L’8 febbraio 2022, è stata approvata dalla Camera dei Deputati, in via definitiva, la proposta di legge costituzionale di modifica/integrazione degli articoli 9 e 41 della Costituzione, con cui finalmente è stato valorizzato l’ambiente quale bene costituzionalmente tutelato.
Tale riforma, difatti, inserisce a pieno titolo “la tutela dell’ambiente, della biodiversità e degli ecosistemi” tra i principi fondamentali, attraverso la formulazione di un nuovo comma dell’art. 9 Cost, finalizzando l’attenzione a detti valori “anche nell’interesse delle future generazioni”.
All’interno dell’art. 41 Cost., invece, si assiste all’introduzione di determinati incisi volti a garantire che l’iniziativa economica non venga svolta “in modo da recare danno alla salute e all’ambiente” e che l’attività economica pubblica e privata possa essere indirizzata e coordinata, oltre che a fini sociali, a quelli ambientali.
In ragione di dette novità introdotte dal legislatore lo sviluppo di impianti Fer ne trarrà vantaggio.
L’implementazione degli stessi ben si armonizza con il sentimento propulsore di tale riforma: salvaguardare l’ambiente che ci circonda, così da garantire anche alle generazioni avvenire una migliore qualità della vita.
L’assenza, fino a questo momento, di un esplicito riferimento all’ambiente, se non nell’articolo 117 Cost., che lo indica tra le materie di competenza esclusiva statale, ha dato luogo a non pochi conflitti combattuti, in maniera preminente dalle Regioni, sul terreno della green economy.
Molte Soprintendenze, invocando una propria competenza in materia, e una supremazia del valore del paesaggio, nella sua concezione estetica e culturale, assumevano una posizione ostile nei confronti dell’istallazione di impianti Fer, dichiarando che tali impianti andassero a compromettere e deturpare i beni culturali e paesaggistici.
A inficiare tale diffuso orientamento sono intervenute, a più riprese, diverse pronunce giurisprudenziali che possono essere considerate quali apripista a tale riforma.
In particolar modo, la Corte Costituzionale con la sentenza n. 177 del 2021, ha sanzionato l’operato delle Regioni, sottolineando che (neretti nostri): “nella disciplina relativa all’autorizzazione di impianti per la produzione di energia da fonti rinnovabili, le Regioni non possono imporre in via legislativa vincoli generali non previsti dalla disciplina statale. Una normativa regionale, che non rispetti la riserva di procedimento amministrativo e, dunque, non consenta di operare un bilanciamento in concreto degli interessi, strettamente aderente alla specificità dei luoghi, impedisce la migliore valorizzazione di tutti gli interessi pubblici implicati e, di riflesso, viola il principio, conforme alla normativa dell’Unione europea, della massima diffusione degli impianti da fonti di energia rinnovabili.”

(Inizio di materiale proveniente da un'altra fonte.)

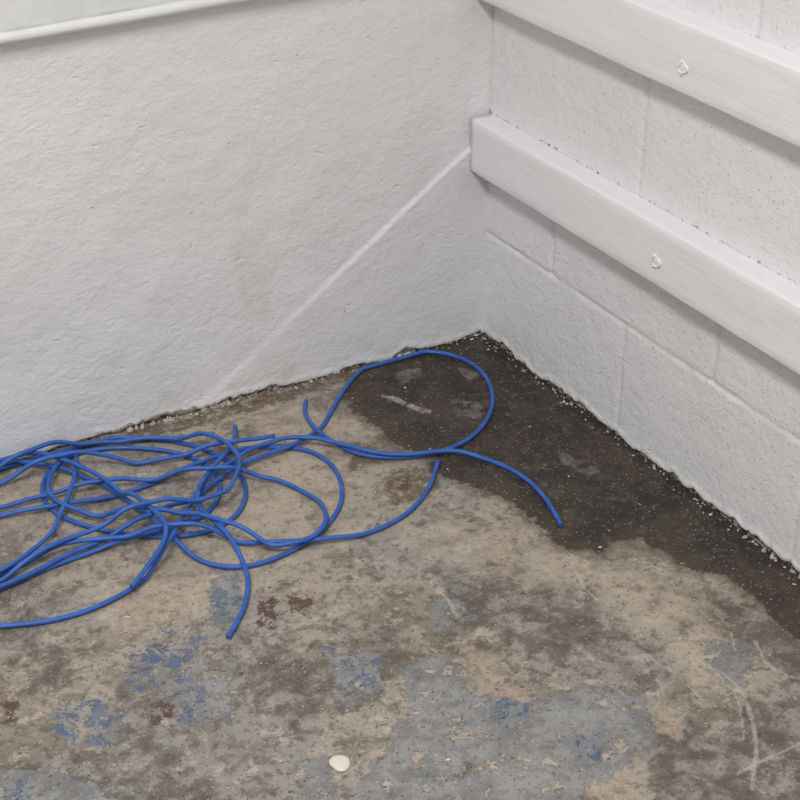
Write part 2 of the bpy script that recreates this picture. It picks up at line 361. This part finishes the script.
# ---------------------------------------------------------------- blue cable
rad=.0036
strands=[
 [(0,461),(40,447),(92,438),(150,437),(200,446),(234,464),(247,488),(240,512),(215,529),(175,536),(130,534),(85,525),(52,511),(41,493),(46,472),(64,456),(95,448),(145,447),(190,455),(218,472),(219,498),(198,520),(160,534),(105,547),(52,565),(0,588)],
 [(0,516),(60,508),(112,496),(165,478),(212,461),(258,448),(298,446),(328,459),(343,485),(337,513),(312,538),(275,558),(235,568),(198,560),(168,540),(140,512),(105,488),(60,470),(0,462)],
 [(0,590),(30,578),(70,556),(118,538),(165,520),(200,497),(228,474),(262,458),(300,446),(320,430),(334,405),(350,380),(372,361),(398,352),(428,350),(458,355),(482,370),(493,392),(490,414),(474,435),(448,449),(415,456),(380,457),(345,450),(320,437),(306,420),(303,410),(306,400)],
 [(0,625),(40,622),(82,612),(122,594),(156,570),(176,542),(188,515),(204,490),(226,468),(250,454),(284,444),(322,445),(365,455),(410,458),(455,452),(490,459),(522,474),(546,497),(561,524)],
 [(0,573),(40,556),(85,547),(135,544),(185,538),(225,540),(262,545),(300,544),(345,539),(385,526),(412,509),(430,486),(438,460)],
 [(235,426),(236,442),(228,462),(210,482),(196,505),(204,526),(230,548),(248,574),(246,604),(228,636)],
 [(0,510),(50,497),(105,487),(160,483),(212,484),(258,479),(296,486),(320,502),(328,522),(319,543),(292,552),(255,548),(220,538),(185,528),(140,522),(100,520),(66,514),(48,502),(50,482),(66,462),(76,452),(77,475),(66,512),(44,546),(12,570),(-20,582)],
 [(0,456),(40,463),(85,478),(120,500),(145,522),(172,545),(155,572),(132,592)],
 [(0,484),(45,474),(95,464),(150,463),(195,457),(240,452),(275,446)],
 [(0,580),(52,557),(108,537),(165,523),(214,512),(240,490),(238,466),(214,450),(172,441),(120,442),(70,450),(30,466),(0,474)],
]
done=np.zeros((0,3)); curves=[]
for sp in strands:
    P=[on_floor(u,v,.006)[:2] for u,v in sp]
    if sp[0][0]<=0:
        d=P[0]-P[1]; d/=np.linalg.norm(d); P=[P[0]+d*.16]+P
    if sp[-1][0]<=0:
        d=P[-1]-P[-2]; d/=np.linalg.norm(d); P=P+[P[-1]+d*.16]
    c=catmull([np.array(p) for p in P])
    def even(c):
        sg=np.r_[0,np.cumsum(np.linalg.norm(np.diff(c,axis=0),axis=1))]; m=int(sg[-1]/.006)
        tt=np.linspace(0,sg[-1],m); return np.stack([np.interp(tt,sg,c[:,0]),np.interp(tt,sg,c[:,1])],1)
    c=even(c)
    k=np.array([1,2,3,2,1])/9.
    for _ in range(14):
        cp=np.vstack([2*c[0]-c[2],2*c[0]-c[1],c,2*c[-1]-c[-2],2*c[-1]-c[-3]])
        c=np.stack([np.convolve(cp[:,i],k,'valid') for i in (0,1)],1)
    c[:,1]=np.minimum(c[:,1],-.016)
    c=even(c); m=len(c)
    z=np.full(m,rad+.0006)
    if len(done):
        d=np.linalg.norm(c[:,None,:]-done[None,:,:2],axis=2)
        near=np.where(d<rad*2.1,done[None,:,2]+2.05*rad,0).max(1)
        z=np.maximum(z,near)
    for i in range(m):
        if i>12:
            dd=np.linalg.norm(c[:i-10]-c[i],axis=1); w=dd<rad*2.1
            if w.any(): z[i]=max(z[i],z[:i-10][w].max()+2.05*rad)
    idx=np.arange(m); req=z.copy()
    K=np.abs(idx[:,None]-idx[None,:])*.006
    z=np.maximum((req[None,:]-rad)*np.clip(1.12-(K/.075)**2,0,1)+rad,0).max(1); z=np.maximum(z,rad+.0006)
    kk=np.exp(-np.linspace(-2,2,9)**2); kk/=kk.sum(); z=np.convolve(np.pad(z,4,mode='edge'),kk,'valid')
    done=np.vstack([done,np.column_stack([c,z])]); curves.append(np.column_stack([c,z]))
bm=bmesh.new(); seg=12
for c in curves:
    n=len(c); T=np.gradient(c,axis=0); T/=np.linalg.norm(T,axis=1)[:,None]; prev=None
    up=np.array([0,0,1.])
    for i in range(n):
        s_=np.cross(T[i],up); s_/=np.linalg.norm(s_); w=np.cross(s_,T[i])
        row=[bm.verts.new(c[i]+rad*(math.cos(2*math.pi*k/seg)*s_+math.sin(2*math.pi*k/seg)*w)) for k in range(seg)]
        if prev:
            for k in range(seg): bm.faces.new((prev[k],prev[(k+1)%seg],row[(k+1)%seg],row[k]))
        else: bm.faces.new(row[::-1])
        prev=row
    bm.faces.new(prev)
bmesh.ops.recalc_face_normals(bm,faces=bm.faces)
me=bpy.data.meshes.new('blue_network_cable'); bm.to_mesh(me); bm.free()
for q in me.polygons: q.use_smooth=len(q.vertices)==4
cb=bpy.data.objects.new('blue_network_cable',me); scene.collection.objects.link(cb)
cb.data.materials.append(simple('blue_pvc',srgb(42,88,166),.5,40,.0003,srgb(50,99,178)))

# ---------------------------------------------------------------- flakes & debris
def flakes(name,items,mat):
    bm=bmesh.new()
    for (x,y,r,h) in items:
        if np.min(np.hypot(done[:,0]-x,done[:,1]-y))<rad+r+.002: continue
        k=random.randint(5,8); a0=random.random()*6.28; el=random.uniform(.4,1); ro=random.random()*3.14
        tilt=random.uniform(-.25,.25); bot=[];top=[]; lump=h>.0018
        for i in range(k):
            an=a0+2*math.pi*i/k; rr=r*random.uniform(.6,1.15); px=rr*math.cos(an); py=rr*math.sin(an)*el
            qx=px*math.cos(ro)-py*math.sin(ro); qy=px*math.sin(ro)+py*math.cos(ro)
            zz=.0003+abs(tilt)*(r+px)*.5*(0 if lump else 1); sh=random.uniform(.4,.8) if lump else 1
            X_=min(x+qx,-.002);Y_=min(y+qy,-.002)
            bot.append(bm.verts.new((X_,Y_,zz))); top.append(bm.verts.new((min(x+qx*sh,-.002),min(y+qy*sh,-.002),zz+h*random.uniform(.7,1.1))))
        bm.faces.new(top); bm.faces.new(bot[::-1])
        for i in range(k): bm.faces.new((bot[i],bot[(i+1)%k],top[(i+1)%k],top[i]))
    bmesh.ops.recalc_face_normals(bm,faces=bm.faces)
    me=bpy.data.meshes.new(name); bm.to_mesh(me); bm.free()
    o=bpy.data.objects.new(name,me); scene.collection.objects.link(o); o.data.materials.append(mat); return o
it=[]
for i in range(120):
    x=-random.random()**1.3*1.0; it.append((x,-abs(random.gauss(0.004,.010)),random.uniform(.0008,.0035),random.uniform(.0005,.0015)))
cl=[-random.random()*.7 for _ in range(9)]
for i in range(55):
    x=random.choice(cl)+random.gauss(0,.02)
    if x<-.004: it.append((x,-.002-abs(random.gauss(0,.003)),random.uniform(.002,.0055),random.uniform(.002,.0065)))
cl=[-random.random()*1.1 for _ in range(9)]
for i in range(45):
    y=random.choice(cl)+random.gauss(0,.02)
    if y<-.004: it.append((-.002-abs(random.gauss(0,.003)),y,random.uniform(.0015,.0045),random.uniform(.002,.006)))
for i in range(110):
    y=-random.random()*1.1; it.append((-abs(random.gauss(0.004,.010)),y,random.uniform(.0008,.0033),random.uniform(.0005,.0015)))
for i in range(90):
    p=on_floor(random.uniform(120,700),random.uniform(380,560)); 
    if p[0]<-.01 and p[1]<-.01: it.append((p[0],p[1],random.uniform(.0006,.0018),.0008))
for i in range(130):
    it.append((random.uniform(-2,-.05),random.uniform(-1.6,-.05),random.uniform(.0006,.0018),.0008))
for u,v,r in [(267,437,.006),(600,548,.004),(448,760,.003),(281,762,.003),(405,388,.004),(128,618,.0035),(360,425,.004),(392,398,.005),(412,407,.004)]:
    p=on_floor(u,v)
    if p[1]<0: it.append((p[0],p[1],r,.001))
flakes('paint_flakes',it,simple('flake_paint',srgb(205,201,195),.6,90,.001,srgb(165,157,147)))
# dried paint blob
p=on_floor(340,763); bm=bmesh.new(); vr=[]
for r,h in [(.0122,0.0),(.0116,.0012),(.009,.0020),(.005,.0024)]:
    vr.append([bm.verts.new((p[0]+r*(1+.06*math.sin(3*a+1)+.04*math.sin(5*a))*math.cos(a),p[1]+r*(1+.06*math.sin(3*a+1))*math.sin(a)*1.15,h)) for a in [2*math.pi*k/24 for k in range(24)]])
c=bm.verts.new((p[0],p[1],.0023))
for i in range(3):
    for k in range(24): bm.faces.new((vr[i][k],vr[i][(k+1)%24],vr[i+1][(k+1)%24],vr[i+1][k]))
for k in range(24): bm.faces.new((vr[3][k],vr[3][(k+1)%24],c))
bmesh.ops.recalc_face_normals(bm,faces=bm.faces)
me=bpy.data.meshes.new('dried_paint_blob'); bm.to_mesh(me); bm.free()
for q in me.polygons: q.use_smooth=True
o=bpy.data.objects.new('dried_paint_blob',me); scene.collection.objects.link(o); o.data.materials.append(simple('blob_paint',srgb(214,206,192),.5))

# ---------------------------------------------------------------- light
def area(name,loc,size,power,col=(1,1,1),rot=(0,0,0)):
    l=bpy.data.lights.new(name,'AREA'); l.shape='RECTANGLE'; l.size=size[0]; l.size_y=size[1]; l.energy=power; l.color=col
    o=bpy.data.objects.new(name,l); scene.collection.objects.link(o); o.location=loc; o.rotation_euler=rot; return o
area('ceiling_light',(-1.7,-1.7,2.6),(.45,1.2),64,(1,.99,.98))
w=bpy.data.worlds.new('world'); scene.world=w; w.use_nodes=True
bg=w.node_tree.nodes['Background']; bg.inputs[0].default_value=(.99,.99,1,1); bg.inputs[1].default_value=.46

Stato e Regioni, difatti, vengono a trovarsi di fronte a due tipi di interessi pubblici diversi, nessuno di essi però deve essere considerato sovraordinato all’altro in quanto entrambi ritenuti “costituzionalmente rilevanti” e, ad oggi, anche costituzionalmente tutelati.
All’alba della nuova riforma, l’ostruzionismo attuato dalle Regioni, che negano il rilascio dei necessari titoli autorizzativi per la realizzazione di impianti alimentati da fonti rinnovabili in forza della anacronistica supremazia riconosciuta al paesaggio e alla sua tutela, non trova, neppure formalmente, la sua ragion d’essere, aggirando così l’ostacolo che impedisce il compimento della “transizione ecologica”.
L’Unione europea, inoltre, sta agendo da anni in prima linea nella lotta contro il climate change andando a sancire formalmente obiettivi attinenti alla neutralità climatica al 2050 e alla riduzione delle emissioni di gas a effetto serra del 55% al 2030. Al fine di raggiungere tali ambiziosi target gli Stati membri, ponendosi in una situazione di favor, hanno presentato un Piano nazionale di ripresa e resilienza in cui si prospettano riforme e investimenti a sostegno della transazione verde.
In questa direzione si pone, inoltre, la direttiva 2018/2001/UE sulla promozione dell’uso dell’energia da fonti rinnovabili (RED II), la quale fissa al 2030 una quota obiettivo dell’UE di energia da FER sul consumo finale lordo almeno pari al 32%, recepita dall’Italia con il D. Lgs. 8 novembre 2021, n.199.
Con tale riforma, si potrà porre ufficialmente un freno all’atteggiamento di aprioristica contrarietà mostrata all’installazione di impianti Fer, anche in vista del raggiungimento degli obiettivi di produzione di energia green.